Worries can control your life if you let them. No matter what your situation, if you focus on your worries they can consume you.
Before we left on this trip we spent a lot of time trying to address as many worries as we could. Months and months of planning and re-planning to account for all the difficulties that we might encounter along the way. Of course you can't plan for everything. There are always unexpected expenses and situations that arise along the journey.
When I was working at my last job, I worried about how effectively I was doing my job. Was I getting enough done each day or putting in enough time at the office? I had simultaneous personal worries. Was I spending enough time with my kids? Why can't I get all my work done at home that I want to finish? These were the things that filled my head as I went through my everyday life.
I had hoped that when we left for the trip I could leave many of my worries behind.
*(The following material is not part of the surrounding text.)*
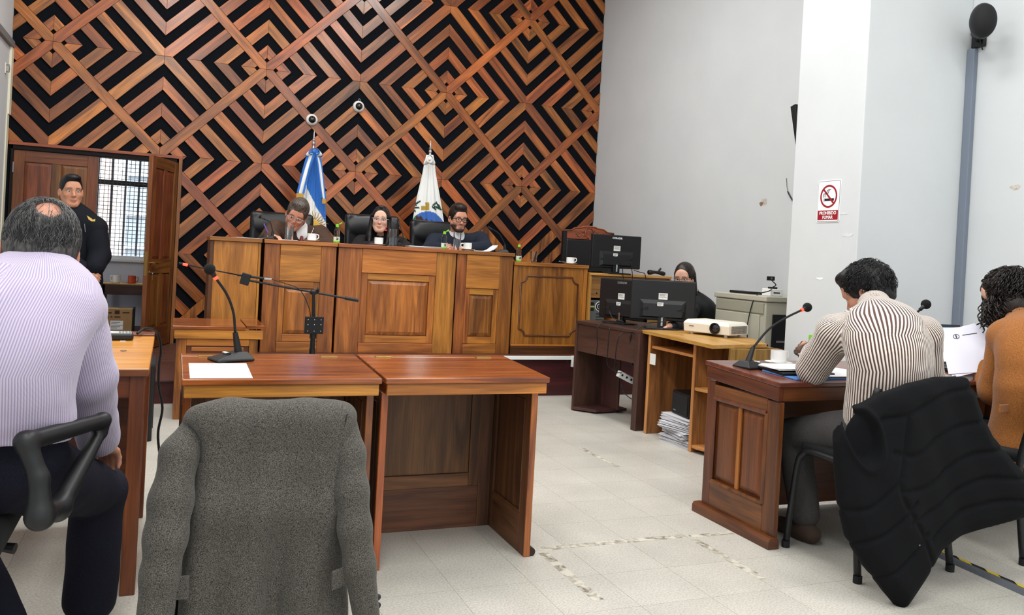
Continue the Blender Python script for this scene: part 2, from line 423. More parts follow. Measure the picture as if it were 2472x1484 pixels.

It would be difficult to work on a house that was thousands of miles away. My concerns at the office would obviously be left at my old desk. So I should have little to worry about, my mind should be at rest. Funny thing about my mind though, it just replaced my old worries with different ones. Now instead of worrying about what items I was out of at work, I spent my time thinking about the tires, and the oil and the transmission. I listened to every sound my new home made as we drove. Every squeak and knock and bump made my mental list until I was able to discern the cause.
I spent weeks obsessing about the transmission. Was it strong enough to handle the load of the RV and the trailer? How much would it cost to repair if it did fail? Over and over I rolled it around in my brain as I drove.
So when the RV did break down on a quiet road in the NY state park all my worries were validated. Right?
It took this major engine failure to convince me that I could worry all day long about a hundred things and it wouldn't change the outcome.
My new plan is to be as prepared as possible. Check the oil, the transmission fluid and have regular checks preformed and accept that that is all I can do. Even with regular maintenance there will be breakdowns. It applies to RVs, marriages, work and life. Besides, filling the time between with worry and angst is no way to travel.